A rule is defined by a `name`, `description`, `start`, `end` and `stimulus`. The `name` field is the name of the rule. The `description` field is a description of the rule. The `start` field is the starting state of the rule. The `end` field is the ending state of the rule. Both of these must be valid enum values defined in the associated typestate enum.
The `stimulus` field is the stimulus that causes the transition from the starting state to the ending state. This is defined using a string and is in the format `Type.method`. In case of static methods, the format is `Type.static.method`. The `Type` must be the same as the type that the protocol is defined for.
A few more validation rules are applied to ensure that we can build a valid discrete finite state machine from the protocol.
Check the `src/case_studies` directory for examples of protocols.

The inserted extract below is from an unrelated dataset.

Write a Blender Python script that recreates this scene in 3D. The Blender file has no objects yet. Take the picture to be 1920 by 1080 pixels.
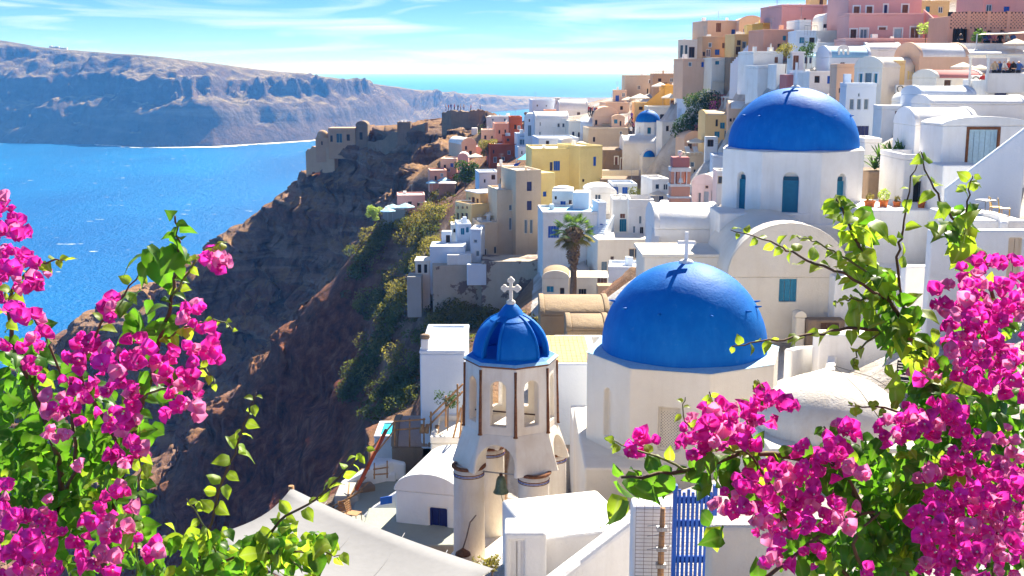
import bpy, bmesh, math, random
import numpy as np
from mathutils import Vector, Matrix, noise

# ------------------------------------------------------------------ camera, sky, sun, exposure
SC = bpy.context.scene
COL = SC.collection
FPX, PITCH = 2200.0, math.radians(10.48)          # focal length in photo pixels, tilt down
cam_d = bpy.data.cameras.new('camera'); cam_d.sensor_width = 36.0; cam_d.lens = 36.0 * FPX / 1920.0
cam_d.clip_start = 0.05; cam_d.clip_end = 90000.0
cam = bpy.data.objects.new('camera', cam_d); COL.objects.link(cam)
cam.location = (0, 0, 0); cam.rotation_euler = (math.pi / 2 - PITCH, 0, 0)
SC.camera = cam

SUN_EL, SUN_AZ = math.radians(42), math.radians(26)   # azimuth to the right of the view axis
world = bpy.data.worlds.new('World'); SC.world = world; world.use_nodes = True
wn, wl = world.node_tree.nodes, world.node_tree.links
wn.clear()
w_out = wn.new('ShaderNodeOutputWorld'); w_bg = wn.new('ShaderNodeBackground'); w_bg.inputs['Strength'].default_value = 0.053
sky = wn.new('ShaderNodeTexSky'); sky.sky_type = 'NISHITA'; sky.sun_disc = False
sky.sun_elevation = SUN_EL; sky.sun_rotation = SUN_AZ; sky.altitude = 2000; sky.air_density = 0.52; sky.dust_density = 0.0; sky.ozone_density = 4.0
w_hsv = wn.new('ShaderNodeHueSaturation'); w_hsv.inputs['Saturation'].default_value = 1.28; w_hsv.inputs['Hue'].default_value = 0.512
# cirrus: stretched noise on the sky direction
w_tc = wn.new('ShaderNodeTexCoord'); w_map = wn.new('ShaderNodeMapping'); w_map.vector_type = 'POINT'
w_map.inputs['Rotation'].default_value = (0.0, math.radians(3.5), 0.0); w_map.inputs['Scale'].default_value = (3.2, 3.2, 40.0)
w_n = wn.new('ShaderNodeTexNoise'); w_n.inputs['Scale'].default_value = 1.6; w_n.inputs['Detail'].default_value = 7; w_n.inputs['Roughness'].default_value = 0.52
w_n.inputs['Distortion'].default_value = 1.1
w_r = wn.new('ShaderNodeValToRGB'); w_r.color_ramp.elements[0].position = 0.47; w_r.color_ramp.elements[1].position = 0.72
w_r.color_ramp.elements[0].color = (0, 0, 0, 1); w_r.color_ramp.elements[1].color = (0.62, 0.62, 0.62, 1)
w_mix = wn.new('ShaderNodeMixRGB'); w_mix.blend_type = 'MIX'; w_mix.inputs['Color2'].default_value = (8.0, 8.8, 9.6, 1)
wl.new(w_tc.outputs['Generated'], w_map.inputs['Vector']); wl.new(w_map.outputs['Vector'], w_n.inputs['Vector'])
wl.new(w_n.outputs['Fac'], w_r.inputs['Fac']); wl.new(w_r.outputs['Color'], w_mix.inputs['Fac'])
wl.new(sky.outputs['Color'], w_hsv.inputs['Color']); wl.new(w_hsv.outputs['Color'], w_mix.inputs['Color1'])
wl.new(w_mix.outputs['Color'], w_bg.inputs['Color']); wl.new(w_bg.outputs['Background'], w_out.inputs['Surface'])

sun_d = bpy.data.lights.new('sun', 'SUN'); sun_d.energy = 4.8; sun_d.angle = math.radians(0.53); sun_d.color = (1.0, 0.93, 0.81)
sun = bpy.data.objects.new('sun', sun_d); COL.objects.link(sun)
SUN_DIR = Vector((math.sin(SUN_AZ) * math.cos(SUN_EL), math.cos(SUN_AZ) * math.cos(SUN_EL), math.sin(SUN_EL)))
sun.rotation_euler = SUN_DIR.to_track_quat('Z', 'Y').to_euler(); sun.location = (40, 60, 120)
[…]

Here are some of the valid protocols in graphical form:
## Adding a Case Study
1. Create a new directory in `src/case_studies` with the name of the case study.
2. Create a `[name].v` file in a sub-directory called `case03_normal`.
3. Create a `protocol.v` file in the same directory.
4. Write a valid stand-alone V program in the `[name].v` file.
5. Make sure that the `protocol.v` file contains an enum of the states that the target type can be in.
6. Define a constant `protocol` of the type `tpstv.Protocol` in the `protocol.v` file.
7. Make sure the typestate checker passes on the case study.
8. Add more variants based on the other examples.
Currently, only one protocol is supported per project but it can be modified to support multiple protocols.